_TASK TO CARRY OUT:_
Copy every line of the data in which the word "Specular" occurs.

_DATA LINES:_

╔══

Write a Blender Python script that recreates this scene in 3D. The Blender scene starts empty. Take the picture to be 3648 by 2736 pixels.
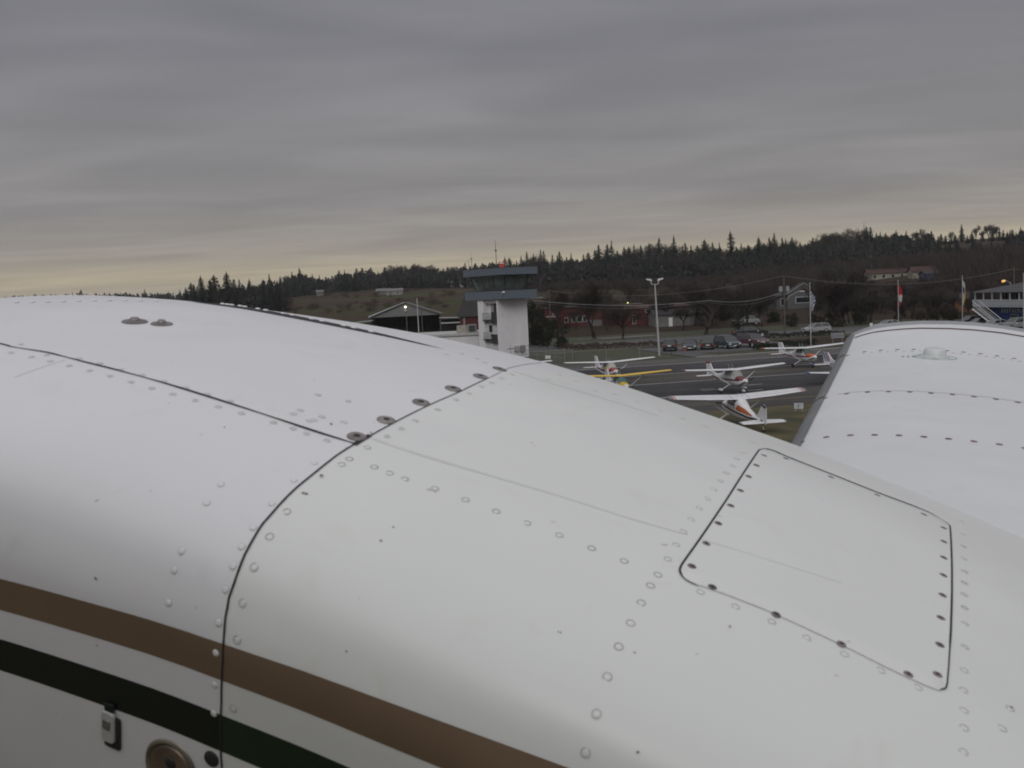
import bpy, bmesh, math, random
from mathutils import Vector, Matrix, Euler
from mathutils.bvhtree import BVHTree
R = math.radians
rnd = random.Random(7)
scn = bpy.context.scene
COL = scn.collection
# ------------------------------------------------------------------ camera, sky, light
H = 10.6                                   # eye height above the airfield (the aircraft is just airborne)
FPX, CX, CY = 3500.0, 1824.0, 1368.0       # focal length and centre in photograph pixels
ROLL, PITCH = R(2.7), R(5.4)
fw = Vector((0, math.cos(PITCH), -math.sin(PITCH)))
up0 = Vector((0, math.sin(PITCH), math.cos(PITCH)))
rt0 = Vector((1, 0, 0))
CXA = math.cos(ROLL) * rt0 - math.sin(ROLL) * up0
CYA = math.sin(ROLL) * rt0 + math.cos(ROLL) * up0
EYE = Vector((0, 0, H))
cd = bpy.data.cameras.new('camera'); cam = bpy.data.objects.new('camera', cd); COL.objects.link(cam)
cam.matrix_world = Matrix(((CXA.x, CYA.x, -fw.x, 0), (CXA.y, CYA.y, -fw.y, 0), (CXA.z, CYA.z, -fw.z, H), (0, 0, 0, 1)))
cd.sensor_width = 36; cd.lens = 36 * FPX / 3648; cd.clip_start = .05; cd.clip_end = 9000
cd.dof.use_dof = True; cd.dof.focus_distance = 40; cd.dof.aperture_fstop = 15
scn.camera = cam
scn.view_settings.view_transform = 'Standard'; scn.view_settings.look = 'None'
scn.view_settings.exposure = 0; scn.view_settings.gamma = 1
scn.cycles.filter_width = 1.85
SUN_EL, SUN_AZ = 33, 185                   # brighter, veiled part of the sky behind the viewer
w = bpy.data.worlds.new("World"); scn.world = w; w.use_nodes = True
nt = w.node_tree; N = nt.nodes; K = nt.links; N.clear()
def nd(t, **k):
    n = N.new(t)
    for a, b in k.items(): setattr(n, a, b)
    return n
def mth(op, a, b=None, clamp=False):
    n = nd('ShaderNodeMath', operation=op, use_clamp=clamp)
    for i, v in enumerate((a, b)):
        if v is None: continue
        if isinstance(v, (int, float)): n.inputs[i].default_value = v
        else: K.new(v, n.inputs[i])
    return n.outputs[0]
def ramp(v, stops, interp='LINEAR'):
    n = nd('ShaderNodeValToRGB'); n.color_ramp.interpolation = interp
    e = n.color_ramp.elements
    while len(e) < len(stops): e.new(.5)
    for q, (p, c) in zip(e, stops): q.position = p; q.color = (c[0], c[1], c[2], 1)
    K.new(v, n.inputs[0]); return n.outputs[0]
tc = nd('ShaderNodeTexCoord'); sp = nd('ShaderNodeSeparateXYZ'); K.new(tc.outputs['Generated'], sp.inputs[0])
zz = mth('MAXIMUM', sp.outputs[2], 0.0)
den = mth('ADD', zz, .05)
cb = nd('ShaderNodeCombineXYZ')
K.new(mth('DIVIDE', sp.outputs[0], den), cb.inputs[0]); K.new(mth('DIVIDE', sp.outputs[1], den), cb.inputs[1])
mp = nd('ShaderNodeMapping'); mp.inputs['Scale'].default_value = (.42, .75, 1); mp.inputs['Rotation'].default_value = (0, 0, R(10))
K.new(cb.outputs[0], mp.inputs[0])
n1 = nd('ShaderNodeTexNoise'); n1.inputs['Scale'].default_value = 1.0; n1.inputs['Detail'].default_value = 4; n1.inputs['Roughness'].default_value = .42; n1.inputs['Distortion'].default_value = 1.1
K.new(mp.outputs[0], n1.inputs[0])
n2 = nd('ShaderNodeTexNoise'); n2.inputs['Scale'].default_value = 3.4; n2.inputs['Detail'].default_value = 3
K.new(mp.outputs[0], n2.inputs[0])
bands = mth('ADD', mth('MULTIPLY', n1.outputs[0], .75), mth('MULTIPLY', n2.outputs[0], .25))
cloud = ramp(bands, [(.30, (.70, .70, .715)), (.50, (.97, .965, .97)), (.68, (1.28, 1.27, 1.27))])
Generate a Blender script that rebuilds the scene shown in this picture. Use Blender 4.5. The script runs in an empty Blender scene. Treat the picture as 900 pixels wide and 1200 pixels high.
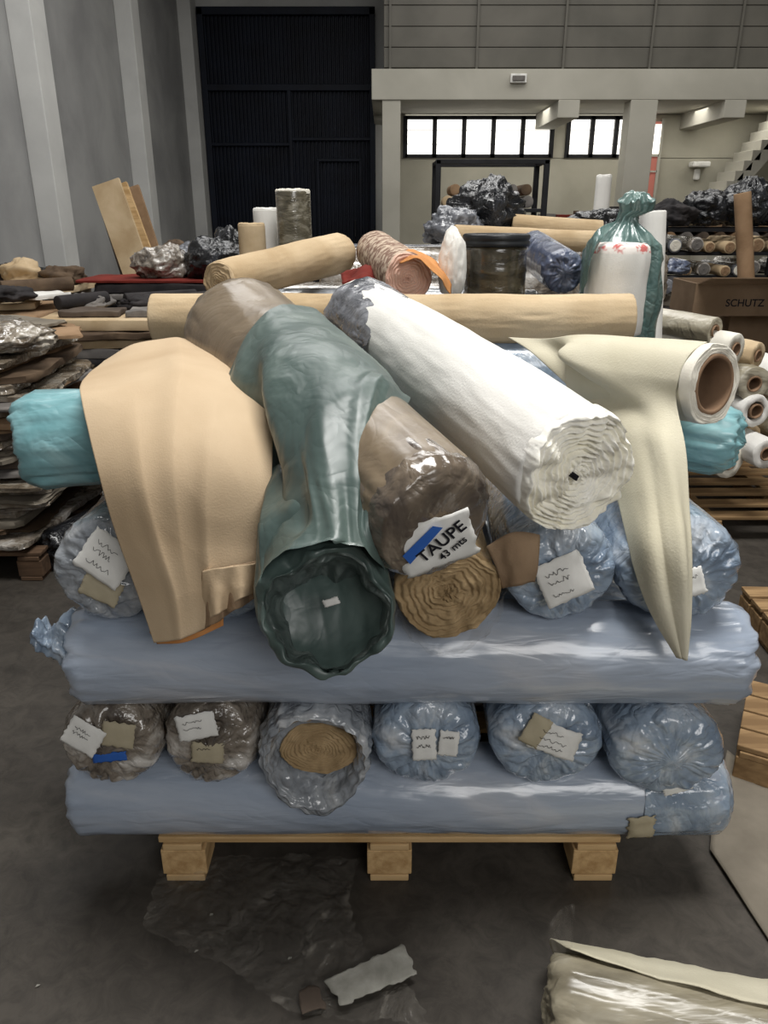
import bpy, bmesh, math, random
from mathutils import Vector, Matrix, noise
random.seed(7)
pi=math.pi; sin=math.sin; cos=math.cos
scene=bpy.context.scene
col=scene.collection
PITCH=math.radians(21.5); CH=1.63; F=900.0
SP=sin(PITCH); CP=cos(PITCH)
# back-project an image pixel to world space at assumed distance (W) or height (G)
def W(u,v,y):
    a=(v-600)/F; t=y/(CP-SP*a); return Vector(((u-450)/F*t, y, CH-t*(SP+CP*a)))
def G(u,v,z=0.0):
    a=(v-600)/F; t=(CH-z)/(SP+CP*a); return Vector(((u-450)/F*t, t*(CP-SP*a), z))
def V(*a): return Vector(a)
def N(x,y,z): return noise.noise(Vector((x,y,z)))
def S(r,g,b):
    f=lambda c:(c/255/12.92) if c/255<=.04045 else ((c/255+.055)/1.055)**2.4
    return (f(r),f(g),f(b),1)

# ---------------------------------------------------------------- materials
def base(name):
    m=bpy.data.materials.new(name); m.use_nodes=True
    return m,m.node_tree,m.node_tree.nodes['Principled BSDF']
def coords(nt,stretch=(1,1,1),rot=(0,0,0)):
    tc=nt.nodes.new('ShaderNodeTexCoord'); mp=nt.nodes.new('ShaderNodeMapping')
    mp.inputs['Scale'].default_value=stretch; mp.inputs['Rotation'].default_value=rot
    nt.links.new(tc.outputs['Object'],mp.inputs['Vector']); return mp.outputs['Vector']
def nz(nt,vec,scale,detail=5,dist=0,rough=.55):
    n=nt.nodes.new('ShaderNodeTexNoise'); n.inputs['Scale'].default_value=scale
    n.inputs['Detail'].default_value=detail; n.inputs['Distortion'].default_value=dist
    n.inputs['Roughness'].default_value=rough
    nt.links.new(vec,n.inputs['Vector']); return n.outputs['Fac']
def ramp(nt,fac,stops):
    r=nt.nodes.new('ShaderNodeValToRGB'); e=r.color_ramp.elements
    while len(e)<len(stops): e.new(.5)
    for i,(p,c) in enumerate(stops): e[i].position=p; e[i].color=c
    nt.links.new(fac,r.inputs['Fac']); return r.outputs['Color']
def ridge(nt,fac):
    a=nt.nodes.new('ShaderNodeMath'); a.operation='SUBTRACT'; a.inputs[1].default_value=.5
    nt.links.new(fac,a.inputs[0])
    b=nt.nodes.new('ShaderNodeMath'); b.operation='ABSOLUTE'; nt.links.new(a.outputs[0],b.inputs[0])
    return b.outputs[0]
def bump(nt,b,h,strength,dist):
    n=nt.nodes.new('ShaderNodeBump'); n.inputs['Strength'].default_value=strength
    n.inputs['Distance'].default_value=dist
    nt.links.new(h,n.inputs['Height']); nt.links.new(n.outputs['Normal'],b.inputs['Normal']); return n
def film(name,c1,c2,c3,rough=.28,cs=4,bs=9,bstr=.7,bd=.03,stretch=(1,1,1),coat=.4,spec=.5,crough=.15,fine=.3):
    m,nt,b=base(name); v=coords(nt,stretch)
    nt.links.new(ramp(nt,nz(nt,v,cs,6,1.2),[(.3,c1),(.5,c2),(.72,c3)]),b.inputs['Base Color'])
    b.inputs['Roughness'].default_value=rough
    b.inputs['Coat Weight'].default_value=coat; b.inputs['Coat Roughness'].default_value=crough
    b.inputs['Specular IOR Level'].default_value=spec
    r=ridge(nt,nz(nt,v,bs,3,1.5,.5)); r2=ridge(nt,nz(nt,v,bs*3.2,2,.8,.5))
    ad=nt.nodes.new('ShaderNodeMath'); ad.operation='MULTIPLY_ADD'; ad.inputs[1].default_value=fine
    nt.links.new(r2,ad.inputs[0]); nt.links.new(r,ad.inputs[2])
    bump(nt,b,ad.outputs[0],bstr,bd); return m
def matte(name,c1,c2,rough=.9,cs=5,bs=120,bstr=.3,bd=.003,stretch=(1,1,1),detail=6,lo=.35,hi=.65,sheen=0):
    m,nt,b=base(name); v=coords(nt,stretch)
    nt.links.new(ramp(nt,nz(nt,v,cs,detail,.3),[(lo,c1),(hi,c2)]),b.inputs['Base Color'])
    b.inputs['Roughness'].default_value=rough; b.inputs['Specular IOR Level'].default_value=.25
    b.inputs['Sheen Weight'].default_value=sheen
    bump(nt,b,nz(nt,v,bs,3),bstr,bd); return m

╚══

_SOLUTION TO THIS PROBLEM:_
    b.inputs['Specular IOR Level'].default_value=spec
    b.inputs['Roughness'].default_value=rough; b.inputs['Specular IOR Level'].default_value=.25